The value of complex narratives when it comes to identity
While these movies are different therefore, I believe they have a connected, and extremely valuable, message of why complex narratives regarding identity are important.
For me so much of recent approaches to identity politics have become extremely reductive. Discourse around bigotry increasingly paints a black and white picture -- there are those who are "bigots," and in turn our enemies, and those who are not. There are just a bunch of "deplorables" who are out there -- people we hate, and who we cannot save -- people who are "cancelled".
Through their interrogation of class, sexism, and racism, I think both Three Billboards and I, Tonya interrogate these assumptions extremely well. Three Billboards shows that the binary between the "good pure mother" and the "evil racist cop" is not quite as clear as it may seem, and in fact at times can be quite blurry. It suggests that good people can be friends with bad people, and that bad people can do good things, in turn challenging the very narrative of what is a "good" and a "bad" person. Maybe, it asks, are we all at least in some way, just people? I, Tonya meanwhile, although not directly, challenges the very political posturing that leads us to label others as either "good" or "bad". It presents someone who in society we may describe as backwards and deplorable as someone who has and continues to struggle, and someone we can entirely empathise with. And she is someone we should empathise with, absolutely!

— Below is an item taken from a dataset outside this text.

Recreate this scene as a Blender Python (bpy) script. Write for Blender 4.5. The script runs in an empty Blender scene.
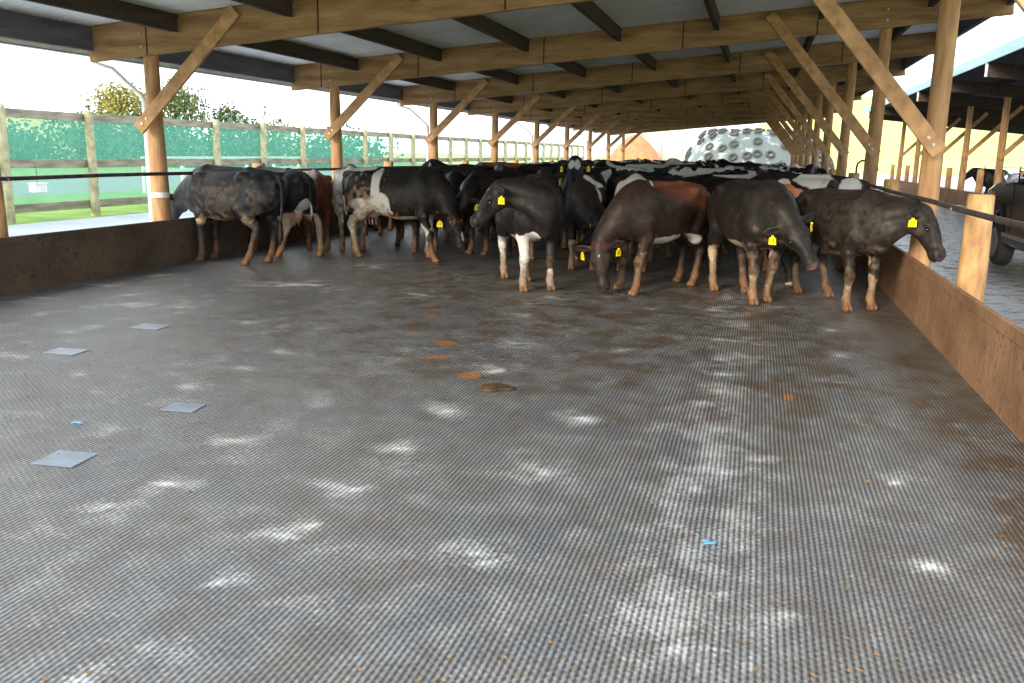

The thing about identity is that it is far more complex than a lot of mainstream identity politics would like to make out. We are all complex human beings, being some form of good and bad all throughout our lives. We all even have different definitions of what good and bad even means. A form of identity politics that simplifies those narratives is not one that is really valuable in actually engaging in the realities of people's lives. Three Billboards and I, Tonya are a great example of this.